At first we tried to compensate for this additional missing piece with a new puppy. We love Sriracha, (most of the time) but she was most definitely not the solution. Meanwhile, Jackson just kept getting inexplicably older and I started to feel like we were running out of time. With each passing month I could feel the age difference between Jackson and a new baby growing wider and wider. But… what if we didn’t have a baby? I mean, not for nothing, Adelaide had essentially been an infant for four years - we’re good. 

“Mommy, could we adopt a brother or sister?” Jackson, Age 8.

It wasn’t as if we hadn’t considered adoption - we absolutely had. But adoption comes with its own terrifying risks. I’ve watched as a dear friend has been matched multiple times only to have the pregnant mother change her mind. But if we were no longer looking for a baby, then surely that would be simpler? After all, isn’t the foster care system overrun with children looking for homes? Well, not exactly. I came to discover that American foster care’s goal is NOT foster-to-adopt, but instead foster-to-reunite. The thought of welcoming a child into our hearts for an undetermined amount of time and then just hoping that the birth parents screw up enough to have their parental rights terminated and then hoping that no other family member steps forward to claim guardianship - is just a little too much for this already grieving family to take. 

OF COURSE there are plenty of fostering stories that end in loving adoption but that doesn’t negate the very real risks, and when it comes to adding to our family, history has made us definitively risk averse.

“Kelly, you are going to get a new baby brother! He isn’t going to come from Mommy’s tummy and he won’t look like us, but we will love him and he will be our family.” My mom, age 33.

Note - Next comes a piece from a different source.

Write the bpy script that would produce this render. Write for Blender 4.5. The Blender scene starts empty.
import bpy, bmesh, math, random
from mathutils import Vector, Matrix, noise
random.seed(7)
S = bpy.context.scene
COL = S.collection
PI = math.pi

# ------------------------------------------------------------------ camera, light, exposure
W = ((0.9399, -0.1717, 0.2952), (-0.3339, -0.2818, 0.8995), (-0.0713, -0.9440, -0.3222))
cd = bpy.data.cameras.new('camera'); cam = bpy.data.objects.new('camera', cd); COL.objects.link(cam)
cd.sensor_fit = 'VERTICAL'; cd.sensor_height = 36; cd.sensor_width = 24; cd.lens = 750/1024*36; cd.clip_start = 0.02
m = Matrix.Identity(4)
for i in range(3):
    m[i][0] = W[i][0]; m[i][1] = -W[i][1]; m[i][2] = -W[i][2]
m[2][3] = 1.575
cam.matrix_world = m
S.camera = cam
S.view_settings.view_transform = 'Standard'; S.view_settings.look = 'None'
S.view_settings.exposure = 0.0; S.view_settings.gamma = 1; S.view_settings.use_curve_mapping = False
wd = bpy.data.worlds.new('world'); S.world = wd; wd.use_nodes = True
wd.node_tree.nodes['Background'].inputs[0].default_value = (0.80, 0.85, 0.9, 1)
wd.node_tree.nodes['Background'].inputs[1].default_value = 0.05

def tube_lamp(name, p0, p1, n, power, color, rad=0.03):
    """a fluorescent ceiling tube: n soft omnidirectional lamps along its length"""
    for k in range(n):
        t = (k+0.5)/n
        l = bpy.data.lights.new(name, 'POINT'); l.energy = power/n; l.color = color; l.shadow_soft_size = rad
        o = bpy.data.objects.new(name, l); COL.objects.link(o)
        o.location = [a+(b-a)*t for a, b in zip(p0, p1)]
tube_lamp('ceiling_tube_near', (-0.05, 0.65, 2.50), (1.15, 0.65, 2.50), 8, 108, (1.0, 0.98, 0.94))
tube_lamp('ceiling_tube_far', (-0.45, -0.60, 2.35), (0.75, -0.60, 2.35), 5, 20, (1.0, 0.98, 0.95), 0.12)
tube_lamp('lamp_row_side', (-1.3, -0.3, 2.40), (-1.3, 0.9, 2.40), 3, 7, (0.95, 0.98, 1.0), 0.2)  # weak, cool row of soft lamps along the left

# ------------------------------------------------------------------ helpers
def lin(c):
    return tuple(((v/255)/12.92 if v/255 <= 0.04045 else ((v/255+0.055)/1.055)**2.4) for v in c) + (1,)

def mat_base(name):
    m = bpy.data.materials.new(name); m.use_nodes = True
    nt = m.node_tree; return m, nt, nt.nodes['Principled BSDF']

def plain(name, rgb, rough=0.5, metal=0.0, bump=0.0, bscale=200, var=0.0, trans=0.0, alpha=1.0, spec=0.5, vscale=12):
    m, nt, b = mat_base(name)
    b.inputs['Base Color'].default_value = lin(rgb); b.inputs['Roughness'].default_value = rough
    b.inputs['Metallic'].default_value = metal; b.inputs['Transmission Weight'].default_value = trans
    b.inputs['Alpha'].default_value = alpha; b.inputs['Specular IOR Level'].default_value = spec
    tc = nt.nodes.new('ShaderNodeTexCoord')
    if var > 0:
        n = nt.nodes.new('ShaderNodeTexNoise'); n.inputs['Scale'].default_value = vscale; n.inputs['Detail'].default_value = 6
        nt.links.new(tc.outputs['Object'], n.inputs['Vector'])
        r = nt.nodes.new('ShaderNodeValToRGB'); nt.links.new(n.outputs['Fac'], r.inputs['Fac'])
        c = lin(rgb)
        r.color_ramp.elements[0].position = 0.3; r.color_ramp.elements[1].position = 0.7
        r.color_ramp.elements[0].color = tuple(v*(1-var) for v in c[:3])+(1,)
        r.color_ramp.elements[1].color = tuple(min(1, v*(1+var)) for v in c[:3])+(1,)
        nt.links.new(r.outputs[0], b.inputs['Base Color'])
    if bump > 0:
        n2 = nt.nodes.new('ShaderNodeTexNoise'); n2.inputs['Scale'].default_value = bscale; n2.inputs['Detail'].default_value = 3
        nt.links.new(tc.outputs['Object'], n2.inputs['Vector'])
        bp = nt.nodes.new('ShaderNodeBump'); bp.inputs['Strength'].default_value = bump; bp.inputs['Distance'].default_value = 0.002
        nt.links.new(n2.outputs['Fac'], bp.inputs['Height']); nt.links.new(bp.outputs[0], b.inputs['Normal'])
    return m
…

My brother had almost been adopted from Korea. My mother had endometriosis and did not think she would be able to get pregnant again - and then she did. She would have gladly taken the child from Korea and the miracle child growing in her tummy but the adoption agency wouldn’t allow it. Even having been presented with the international adoption option as a child, it was still foreign to me. In the decades since the 1980’s, international adoptions have become less common and I just didn’t know anyone who had gone this route. But as I started to research the process and agencies, as I found people online who had been through the process and then graciously accepted their offers to chat on the phone - I began to feel a seed of hope. 

Maybe, just maybe, this was where we could find that missing piece.

Which brings me back to Miguel’s and my ‘quick’ decision to move forward. I spent a day sorting through the international adoption agencies in our state, and then scheduled a call with my top contender. One 30-minute call later, Miguel and I had exhausted our preliminary questions and sat on our bed discussing the nuts and bolts: ie. finances, logistics, timing. 

“I think we do it.” Miguel, age 44.

“Me too — Wait, did we just decide to adopt a child?” Me, age 39.

And that is how years of wanting, thinking, researching and dreaming boiled down to one very big but exceedingly easy decision. If all goes according to plan, by this time next year Jackson’s wish will come true and he will have a new brother or sister - or maybe two. (wait, what?!)